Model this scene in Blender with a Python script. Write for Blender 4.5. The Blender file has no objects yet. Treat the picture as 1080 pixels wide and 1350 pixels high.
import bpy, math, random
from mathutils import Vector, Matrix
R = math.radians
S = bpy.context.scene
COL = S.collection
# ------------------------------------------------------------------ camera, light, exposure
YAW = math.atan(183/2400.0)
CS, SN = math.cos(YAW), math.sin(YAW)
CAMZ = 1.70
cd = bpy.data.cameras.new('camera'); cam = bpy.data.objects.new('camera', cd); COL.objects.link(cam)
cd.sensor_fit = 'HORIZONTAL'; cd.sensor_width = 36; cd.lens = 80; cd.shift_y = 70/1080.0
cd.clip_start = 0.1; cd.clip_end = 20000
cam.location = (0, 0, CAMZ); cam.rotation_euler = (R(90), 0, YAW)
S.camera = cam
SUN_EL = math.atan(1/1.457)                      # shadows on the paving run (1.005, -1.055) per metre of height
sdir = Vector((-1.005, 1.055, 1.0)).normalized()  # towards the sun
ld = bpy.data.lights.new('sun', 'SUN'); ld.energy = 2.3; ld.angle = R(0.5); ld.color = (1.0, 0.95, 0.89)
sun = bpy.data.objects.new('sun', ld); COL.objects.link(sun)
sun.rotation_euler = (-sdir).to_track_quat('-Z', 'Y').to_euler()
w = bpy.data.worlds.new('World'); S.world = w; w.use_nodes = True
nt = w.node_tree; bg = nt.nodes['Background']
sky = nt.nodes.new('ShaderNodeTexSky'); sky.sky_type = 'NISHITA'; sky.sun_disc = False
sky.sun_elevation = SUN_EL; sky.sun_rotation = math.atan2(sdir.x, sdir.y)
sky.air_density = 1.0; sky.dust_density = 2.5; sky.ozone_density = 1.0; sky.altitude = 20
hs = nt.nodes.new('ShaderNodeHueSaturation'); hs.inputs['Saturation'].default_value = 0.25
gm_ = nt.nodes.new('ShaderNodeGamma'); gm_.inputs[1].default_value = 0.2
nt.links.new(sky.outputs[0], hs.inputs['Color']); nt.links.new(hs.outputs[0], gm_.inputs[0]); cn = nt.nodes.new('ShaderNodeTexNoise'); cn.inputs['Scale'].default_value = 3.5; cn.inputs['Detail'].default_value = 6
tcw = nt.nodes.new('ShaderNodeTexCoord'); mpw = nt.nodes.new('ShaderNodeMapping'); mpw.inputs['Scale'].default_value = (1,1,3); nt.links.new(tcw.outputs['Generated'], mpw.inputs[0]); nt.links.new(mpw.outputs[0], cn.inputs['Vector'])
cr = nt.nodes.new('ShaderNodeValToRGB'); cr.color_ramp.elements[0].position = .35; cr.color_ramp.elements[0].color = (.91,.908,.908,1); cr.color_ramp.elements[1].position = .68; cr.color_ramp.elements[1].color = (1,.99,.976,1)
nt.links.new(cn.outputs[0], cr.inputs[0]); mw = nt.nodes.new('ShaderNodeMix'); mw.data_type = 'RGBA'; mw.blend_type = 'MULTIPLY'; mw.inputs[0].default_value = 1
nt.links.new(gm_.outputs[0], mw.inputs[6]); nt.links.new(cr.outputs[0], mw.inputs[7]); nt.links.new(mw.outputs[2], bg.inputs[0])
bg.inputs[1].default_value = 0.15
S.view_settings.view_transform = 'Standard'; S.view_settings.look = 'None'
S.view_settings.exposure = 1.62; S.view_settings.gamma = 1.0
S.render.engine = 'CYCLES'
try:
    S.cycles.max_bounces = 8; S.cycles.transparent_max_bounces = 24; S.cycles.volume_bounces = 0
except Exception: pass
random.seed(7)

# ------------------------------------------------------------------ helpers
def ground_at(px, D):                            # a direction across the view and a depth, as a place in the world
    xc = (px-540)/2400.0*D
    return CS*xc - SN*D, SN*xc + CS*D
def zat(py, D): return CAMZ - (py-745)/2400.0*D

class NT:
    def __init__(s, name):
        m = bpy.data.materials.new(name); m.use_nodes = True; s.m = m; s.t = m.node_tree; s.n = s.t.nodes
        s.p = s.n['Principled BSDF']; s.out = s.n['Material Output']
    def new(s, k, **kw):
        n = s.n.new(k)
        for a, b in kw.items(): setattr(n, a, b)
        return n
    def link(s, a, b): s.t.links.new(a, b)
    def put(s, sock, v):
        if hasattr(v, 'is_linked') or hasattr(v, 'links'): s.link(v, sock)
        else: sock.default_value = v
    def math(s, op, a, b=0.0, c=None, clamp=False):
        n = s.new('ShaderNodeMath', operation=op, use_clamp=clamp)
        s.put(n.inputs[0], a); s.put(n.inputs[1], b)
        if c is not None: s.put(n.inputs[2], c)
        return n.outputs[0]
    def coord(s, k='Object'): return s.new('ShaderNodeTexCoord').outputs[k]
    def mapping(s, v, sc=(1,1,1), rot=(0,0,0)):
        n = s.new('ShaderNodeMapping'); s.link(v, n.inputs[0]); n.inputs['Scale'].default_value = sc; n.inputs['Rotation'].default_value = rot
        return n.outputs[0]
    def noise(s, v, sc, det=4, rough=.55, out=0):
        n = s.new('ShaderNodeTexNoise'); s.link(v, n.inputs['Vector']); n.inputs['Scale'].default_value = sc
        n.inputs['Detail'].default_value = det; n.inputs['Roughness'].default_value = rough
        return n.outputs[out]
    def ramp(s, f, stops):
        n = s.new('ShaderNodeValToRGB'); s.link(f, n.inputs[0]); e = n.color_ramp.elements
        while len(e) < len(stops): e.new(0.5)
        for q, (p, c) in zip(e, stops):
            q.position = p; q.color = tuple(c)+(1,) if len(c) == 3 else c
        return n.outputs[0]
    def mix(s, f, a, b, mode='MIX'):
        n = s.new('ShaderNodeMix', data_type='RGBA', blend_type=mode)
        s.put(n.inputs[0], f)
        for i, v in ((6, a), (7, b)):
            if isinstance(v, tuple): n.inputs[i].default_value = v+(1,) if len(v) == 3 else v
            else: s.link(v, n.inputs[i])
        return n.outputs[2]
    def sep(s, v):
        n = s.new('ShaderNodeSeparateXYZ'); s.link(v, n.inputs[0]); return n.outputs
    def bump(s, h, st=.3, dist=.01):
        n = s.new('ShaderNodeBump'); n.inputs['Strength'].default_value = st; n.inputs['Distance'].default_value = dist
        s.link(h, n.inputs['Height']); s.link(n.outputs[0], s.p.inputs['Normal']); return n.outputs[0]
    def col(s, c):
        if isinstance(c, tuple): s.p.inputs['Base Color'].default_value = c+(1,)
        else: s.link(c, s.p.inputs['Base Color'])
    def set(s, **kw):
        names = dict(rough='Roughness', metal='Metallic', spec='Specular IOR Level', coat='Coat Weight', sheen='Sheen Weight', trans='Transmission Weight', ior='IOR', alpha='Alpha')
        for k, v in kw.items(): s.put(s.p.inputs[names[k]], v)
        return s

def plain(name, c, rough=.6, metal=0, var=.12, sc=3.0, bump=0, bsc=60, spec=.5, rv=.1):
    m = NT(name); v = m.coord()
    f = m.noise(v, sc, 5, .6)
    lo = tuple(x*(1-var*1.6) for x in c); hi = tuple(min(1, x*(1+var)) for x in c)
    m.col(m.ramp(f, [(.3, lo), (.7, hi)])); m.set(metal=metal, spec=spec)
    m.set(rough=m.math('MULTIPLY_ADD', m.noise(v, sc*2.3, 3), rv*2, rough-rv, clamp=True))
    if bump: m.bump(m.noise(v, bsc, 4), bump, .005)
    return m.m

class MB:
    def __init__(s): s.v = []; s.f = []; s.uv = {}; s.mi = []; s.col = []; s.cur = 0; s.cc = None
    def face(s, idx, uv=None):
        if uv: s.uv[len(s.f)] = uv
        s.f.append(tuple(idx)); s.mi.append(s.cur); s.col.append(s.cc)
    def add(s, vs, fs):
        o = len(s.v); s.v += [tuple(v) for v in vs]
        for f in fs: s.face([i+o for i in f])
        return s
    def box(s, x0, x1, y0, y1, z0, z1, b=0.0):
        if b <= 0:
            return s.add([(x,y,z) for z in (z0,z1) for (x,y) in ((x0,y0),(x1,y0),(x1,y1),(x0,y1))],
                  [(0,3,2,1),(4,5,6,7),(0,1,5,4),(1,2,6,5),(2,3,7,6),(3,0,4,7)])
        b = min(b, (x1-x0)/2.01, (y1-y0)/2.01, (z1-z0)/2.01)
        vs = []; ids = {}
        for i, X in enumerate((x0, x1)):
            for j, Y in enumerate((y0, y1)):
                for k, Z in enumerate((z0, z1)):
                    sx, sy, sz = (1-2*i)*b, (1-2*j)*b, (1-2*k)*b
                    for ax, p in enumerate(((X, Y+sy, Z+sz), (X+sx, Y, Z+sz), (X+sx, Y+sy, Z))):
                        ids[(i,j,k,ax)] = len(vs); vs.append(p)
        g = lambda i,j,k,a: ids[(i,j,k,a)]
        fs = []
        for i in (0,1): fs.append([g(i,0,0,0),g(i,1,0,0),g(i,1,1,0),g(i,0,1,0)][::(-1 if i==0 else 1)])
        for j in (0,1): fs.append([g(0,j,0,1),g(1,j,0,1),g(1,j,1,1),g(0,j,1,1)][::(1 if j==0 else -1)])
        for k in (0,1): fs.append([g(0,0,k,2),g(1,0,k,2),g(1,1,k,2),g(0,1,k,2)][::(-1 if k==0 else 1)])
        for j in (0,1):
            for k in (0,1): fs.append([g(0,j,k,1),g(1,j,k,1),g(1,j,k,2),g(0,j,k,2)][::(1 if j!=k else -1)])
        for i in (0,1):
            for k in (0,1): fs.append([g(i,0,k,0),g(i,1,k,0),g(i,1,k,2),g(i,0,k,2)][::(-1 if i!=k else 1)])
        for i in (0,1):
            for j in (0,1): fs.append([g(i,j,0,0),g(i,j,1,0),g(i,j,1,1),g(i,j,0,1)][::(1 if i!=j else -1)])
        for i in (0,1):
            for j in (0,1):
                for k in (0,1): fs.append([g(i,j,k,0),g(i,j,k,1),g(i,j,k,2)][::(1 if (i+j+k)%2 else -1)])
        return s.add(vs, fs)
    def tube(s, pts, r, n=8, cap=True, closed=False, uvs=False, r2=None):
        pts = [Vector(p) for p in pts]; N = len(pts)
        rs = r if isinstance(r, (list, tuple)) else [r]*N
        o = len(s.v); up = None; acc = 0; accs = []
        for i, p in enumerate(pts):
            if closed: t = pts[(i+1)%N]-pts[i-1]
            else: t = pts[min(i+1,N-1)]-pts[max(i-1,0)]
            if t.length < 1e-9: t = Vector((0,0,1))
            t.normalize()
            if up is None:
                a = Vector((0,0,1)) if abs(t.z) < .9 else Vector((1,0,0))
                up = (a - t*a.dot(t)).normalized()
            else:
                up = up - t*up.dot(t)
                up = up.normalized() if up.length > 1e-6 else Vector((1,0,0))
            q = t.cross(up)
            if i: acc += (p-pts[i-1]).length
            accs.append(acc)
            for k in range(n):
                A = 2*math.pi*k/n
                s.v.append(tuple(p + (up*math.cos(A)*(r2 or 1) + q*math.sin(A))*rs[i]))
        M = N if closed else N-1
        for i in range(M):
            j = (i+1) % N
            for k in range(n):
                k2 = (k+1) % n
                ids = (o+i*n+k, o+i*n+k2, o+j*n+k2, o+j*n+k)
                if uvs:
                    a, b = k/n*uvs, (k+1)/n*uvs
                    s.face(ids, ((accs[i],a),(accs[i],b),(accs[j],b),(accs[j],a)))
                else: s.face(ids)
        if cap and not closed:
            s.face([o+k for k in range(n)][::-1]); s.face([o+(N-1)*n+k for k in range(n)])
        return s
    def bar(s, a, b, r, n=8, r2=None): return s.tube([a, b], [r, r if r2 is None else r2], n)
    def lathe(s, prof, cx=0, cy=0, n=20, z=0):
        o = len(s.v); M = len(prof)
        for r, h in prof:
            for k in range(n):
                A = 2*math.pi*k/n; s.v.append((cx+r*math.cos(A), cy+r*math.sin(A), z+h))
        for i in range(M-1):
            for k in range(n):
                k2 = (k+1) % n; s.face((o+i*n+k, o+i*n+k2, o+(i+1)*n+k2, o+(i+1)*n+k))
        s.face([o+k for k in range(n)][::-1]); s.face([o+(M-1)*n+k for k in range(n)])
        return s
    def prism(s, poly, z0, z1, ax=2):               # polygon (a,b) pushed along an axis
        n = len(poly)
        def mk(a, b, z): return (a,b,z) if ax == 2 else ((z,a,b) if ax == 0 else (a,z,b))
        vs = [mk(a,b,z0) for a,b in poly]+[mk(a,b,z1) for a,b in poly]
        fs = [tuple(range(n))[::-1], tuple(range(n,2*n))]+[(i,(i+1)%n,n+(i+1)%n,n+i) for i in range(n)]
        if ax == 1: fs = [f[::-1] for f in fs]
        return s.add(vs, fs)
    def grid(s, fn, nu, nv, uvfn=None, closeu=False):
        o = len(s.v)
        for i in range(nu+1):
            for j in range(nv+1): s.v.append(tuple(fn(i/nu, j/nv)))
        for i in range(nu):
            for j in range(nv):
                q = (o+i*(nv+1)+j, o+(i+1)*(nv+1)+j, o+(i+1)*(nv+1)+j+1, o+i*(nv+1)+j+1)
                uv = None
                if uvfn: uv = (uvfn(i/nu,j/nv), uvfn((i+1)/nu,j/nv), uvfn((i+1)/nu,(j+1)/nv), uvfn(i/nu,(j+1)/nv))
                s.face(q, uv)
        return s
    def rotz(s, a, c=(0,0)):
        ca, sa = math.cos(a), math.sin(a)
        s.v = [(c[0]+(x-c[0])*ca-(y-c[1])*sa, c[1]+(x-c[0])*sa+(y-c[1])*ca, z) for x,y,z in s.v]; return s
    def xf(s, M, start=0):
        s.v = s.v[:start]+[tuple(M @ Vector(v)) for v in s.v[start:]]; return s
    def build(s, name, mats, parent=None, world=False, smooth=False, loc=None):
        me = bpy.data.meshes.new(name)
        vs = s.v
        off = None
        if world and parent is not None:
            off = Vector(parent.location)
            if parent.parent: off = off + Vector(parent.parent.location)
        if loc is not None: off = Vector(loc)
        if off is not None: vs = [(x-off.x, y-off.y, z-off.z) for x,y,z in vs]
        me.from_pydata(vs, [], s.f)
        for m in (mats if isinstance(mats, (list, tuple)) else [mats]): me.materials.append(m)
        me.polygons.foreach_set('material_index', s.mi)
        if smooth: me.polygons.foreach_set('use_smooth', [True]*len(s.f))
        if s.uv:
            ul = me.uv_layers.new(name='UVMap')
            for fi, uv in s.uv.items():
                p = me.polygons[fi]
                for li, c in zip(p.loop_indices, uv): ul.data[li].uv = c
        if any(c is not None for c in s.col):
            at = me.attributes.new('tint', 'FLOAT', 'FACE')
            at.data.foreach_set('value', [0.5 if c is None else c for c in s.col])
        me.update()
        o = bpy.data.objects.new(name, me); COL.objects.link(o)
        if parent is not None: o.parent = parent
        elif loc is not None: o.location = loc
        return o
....
The problem>
Tally the lines of the listing in which the word "objects" occurs, and state the total alone.

Exercise response>
4